Еще раз о народном единстве. Никто из моих детей, друзей моих детей, детей моих друзей и близко не подходил к Молодой Гвардии. Так же как те из нас, кто в принципе в состоянии голосовать, не голосовали за Медведева и Единую Россию. Я не найду десяти отличий молодогвардейца от скинхеда. Замечу только вскользь, что излюбленная азиатами-гастарбайтерами работа – мести улицы, таскать ящики с полугнилыми овощами и т.п. – вряд ли понравится нашим новым комсомольцам. А если кому понравится, то вакансии еще есть. Давно прошли те времена, когда люди охотились из пропитания. Обыкновенно охотятся из любви к охоте. Наверное, кому-то приятно прогуляться с факелами по вечерней Москве и поискать непохожих на себя, а потом – поучить их политике Единой России в пропорции 50:1. Но причем тут народное единство?
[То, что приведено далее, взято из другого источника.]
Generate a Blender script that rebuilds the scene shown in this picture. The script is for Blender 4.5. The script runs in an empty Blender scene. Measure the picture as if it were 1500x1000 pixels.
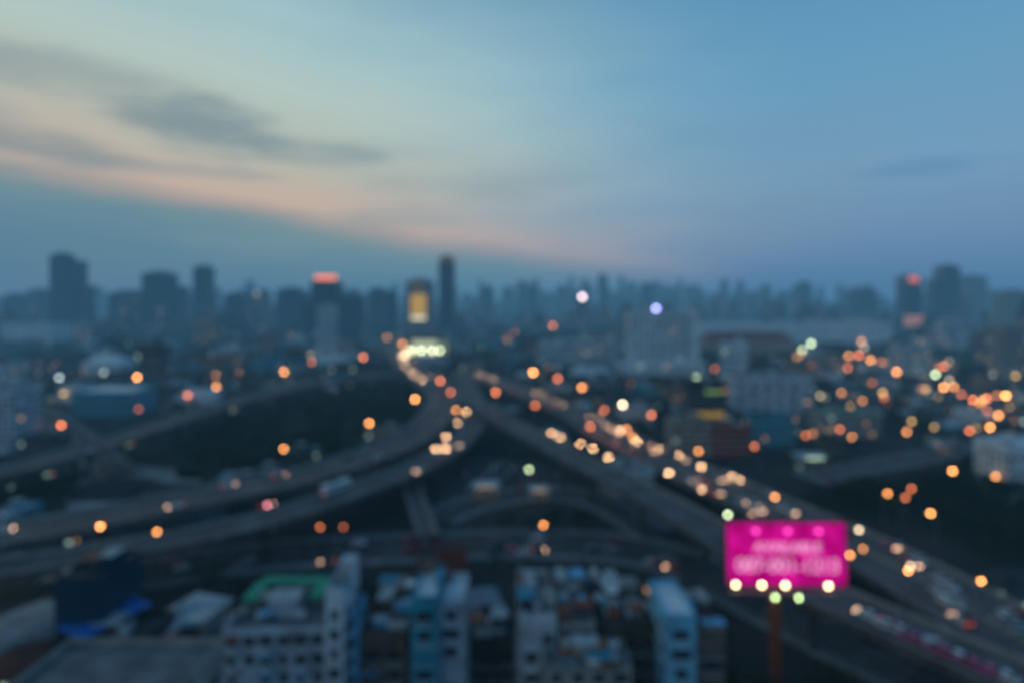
import bpy, math, random
from mathutils import Vector
random.seed(7)
R = random.random
U = random.uniform
H = 80.0      # eye height of the photographer's roof, metres
F = 833.0
def G(a, b, z=0.0):
    d = F*(H-z)/(b-440.0)
    return ((a-750.0)/F*d, d)
def lin(c):
    o = []
    for v in c[:3]:
        v = v/255.0
        o.append(v/12.92 if v <= 0.04045 else ((v+0.055)/1.055)**2.4)
    return (o[0], o[1], o[2], 1.0)
scene = bpy.context.scene
col = scene.collection
scene.view_settings.view_transform = 'Standard'
scene.view_settings.look = 'None'
scene.view_settings.exposure = 0

# ------------------------------------------------------------ node helpers
class NT:
    def __init__(s, tree): s.t = tree; s.n = tree.nodes; s.l = tree.links
    def put(s, sock, v):
        if isinstance(v, bpy.types.NodeSocket): s.l.new(v, sock)
        elif v is not None: sock.default_value = v
    def m(s, op, a, b=None, c=None, clamp=False):
        n = s.n.new('ShaderNodeMath'); n.operation = op; n.use_clamp = clamp
        s.put(n.inputs[0], a); s.put(n.inputs[1], b); s.put(n.inputs[2], c)
        return n.outputs[0]
    def mix(s, f, a, b, mode='MIX'):
        n = s.n.new('ShaderNodeMixRGB'); n.blend_type = mode
        s.put(n.inputs[0], f); s.put(n.inputs[1], a); s.put(n.inputs[2], b)
        return n.outputs[0]
    def ramp(s, f, stops, interp='LINEAR'):
        n = s.n.new('ShaderNodeValToRGB'); cr = n.color_ramp; cr.interpolation = interp
        while len(cr.elements) < len(stops): cr.elements.new(0.5)
        for e, (p, c) in zip(cr.elements, stops):
            e.position = p; e.color = c
        s.put(n.inputs[0], f); return n.outputs[0]
    def noise(s, vec, scale, detail=3, rough=0.5):
        n = s.n.new('ShaderNodeTexNoise'); n.inputs['Scale'].default_value = scale
        n.inputs['Detail'].default_value = detail; n.inputs['Roughness'].default_value = rough
        if vec is not None: s.l.new(vec, n.inputs['Vector'])
        return n.outputs[0]
    def mrange(s, v, a, b, c, d, smooth=False):
        n = s.n.new('ShaderNodeMapRange'); n.clamp = True
        if smooth: n.interpolation_type = 'SMOOTHSTEP'
        s.put(n.inputs[0], v)
        for i, q in enumerate((a, b, c, d)): n.inputs[i+1].default_value = q
        return n.outputs[0]

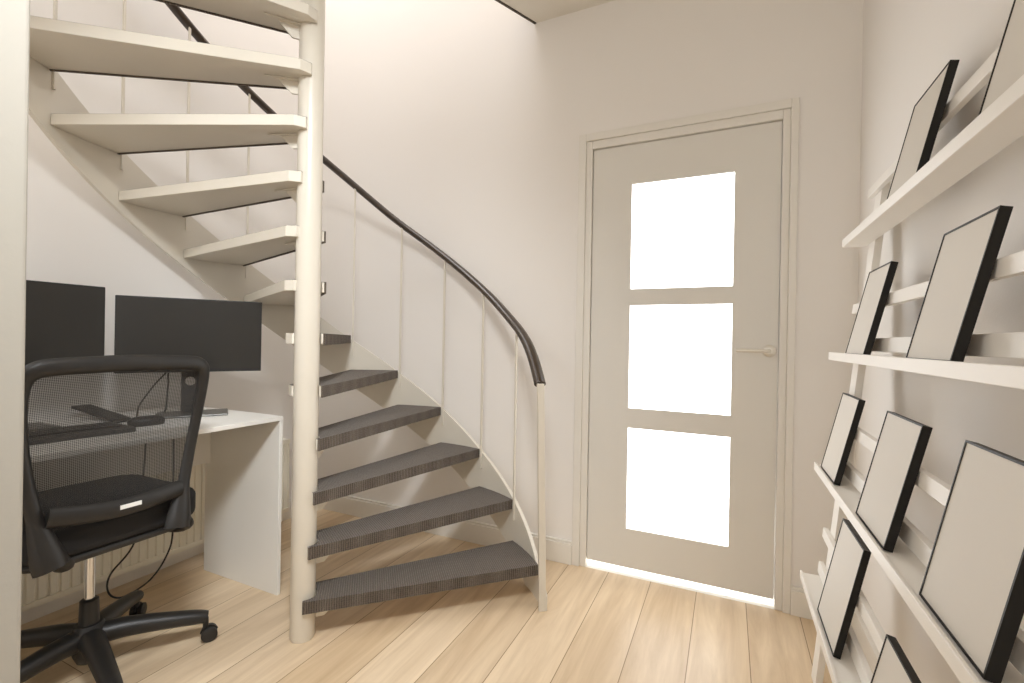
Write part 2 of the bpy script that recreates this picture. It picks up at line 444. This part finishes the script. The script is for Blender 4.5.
raw = [rail_pt(38.2 + (PE - 38.2) * k / 110) for k in range(111)]
for _ in range(4): raw = [raw[0]] + [(raw[i - 1] + raw[i] * 2 + raw[i + 1]) / 4 for i in range(1, len(raw) - 1)] + [raw[-1]]
MB().tube(raw, .0255, 16, flat=.70, up=(0, 0, 1)).build('handrail', M_RAIL, stair, smooth=True, bevel=.004)['label'] = 'dark brown vinyl handrail'
a = math.radians(37.6); c, s_ = math.cos(a), math.sin(a)
fn = lambda u, v, w: ((u - .024 * w / .935) * c - v * s_, (u - .024 * w / .935) * s_ + v * c, w)
MB().prism([(.903, -.016), (.932, -.016), (.932, .002), (.903, .002)], 0, .935, fn).build('newel_post', M_STAIR, stair, bevel=.002)
bz = math.radians(F0 - 1.05)
b0 = None
for i in range(1, NT):
    ph = F0 + ST * i - 1.15; zb = interp(top_tab, ph) - .085; zt = interp(rail_tab, ph) - .008; L = zt - zb
    a = math.radians(ph)
    MB().box((-.004, -.0045, 0), (.004, .0045, L)).build('baluster', M_STAIR, stair, loc=((RS0 - .0045) * math.cos(a), (RS0 - .0045) * math.sin(a), zb), rz=a)

# ------------------------------------------------------------------ radiator on the left wall
rad = tag(empty('panel_radiator', (XL + .05, 1.22, .085)), 'white ribbed panel radiator low on the wall under the desk', 'radiator')
b = MB(); ya, yb = -.77, .74; prof = []; pitch = .0333; nr = int((yb - ya) / pitch)
for k in range(nr):
    y = ya + k * pitch
    prof += [(.044, y), (.044, y + pitch * .62), (.038, y + pitch * .74), (.038, y + pitch * .88)]
poly = [(.0, ya)] + prof + [(.044, ya + nr * pitch), (0, ya + nr * pitch)]
b.prism(poly, .022, .40)
b.box((-.002, ya, 0), (.050, ya + nr * pitch, .022)); b.box((-.002, ya, .40), (.050, ya + nr * pitch, .424))
b.build('radiator_panel', M_RAD, rad)
for y in (-.5, .5): MB().box((-.049, y - .02, .06), (.0, y + .02, .36)).build('wall_bracket', M_RAD, rad)

# ------------------------------------------------------------------ desk
ZD = .768
desk = tag(empty('desk', (-2.07, .9, 0)), 'white laminate desk with a slab side panel standing against the left wall', 'desk')
dl = -Vector(desk.location)
MB().box((-2.415, .345, ZD - .018), (-1.735, 1.4145, ZD)).build('desktop', M_DESK, desk, loc=dl, bevel=.0015)
for y in (.347, 1.398): MB().box((-2.236, y, 0), (-1.737, y + .016, ZD - .018)).build('side_panel', M_DESK, desk, loc=dl, bevel=.001)
MB().box((-2.215, .365, .515), (-2.198, 1.398, ZD - .018)).build('back_rail', M_DESK, desk, loc=dl)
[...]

И где внутри меня предпосылки для такого единства с младшими и старшими братьями?
А вот с гастарбайтерами это единство я частенько ощущаю. Народное? Вряд ли. Вероятно, человеческое.
Итак.
Я не люблю тех, кто последовательно и планомерно выстроил разнообразные вертикали, возродил по сути КПСС и соорудил что-то вроде вышки, чтобы спекулировать нефтью и газом. И не спешу с ними единяться.
Я не люблю переменчивых, у которых на поверхности каша из кусочков православия, советского морального кодекса, общего либерализма, а надо всем этим душок национальной идеи. Потому что не понимаю, не чувствую, что же на самом деле внутри. С чем, извините, единство. И если в основе всего коктейля просто личная корысть, нельзя было бы выражать ее менее витиевато?
Я уж не говорю о последователях Ленина, Сталина, Гитлера, Троцкого, Че Гевары и всего остального иконостаса. Пожалуй, я вообще не люблю последователей – за редчайшими исключениями.
Я не люблю тех, кто мне врет. В частности, про кризис и народное единство по отдельности. Потому что, как обычно, выиграют в результате кризиса те, кто так или иначе обманут большинство. Но тогда причем тут единство?
Вообще я не верю в единство волка и овцы – оно, как правило, длится недолго и заканчивается неблагополучно.
Есть сотня близких мне людей, с кем я могу поговорить на любую тему – и в шутку, и всерьез. Ну, еще сколько-то близких мне людей, которых я пока не знаю. Вот оно, мое хрупкое народное единство.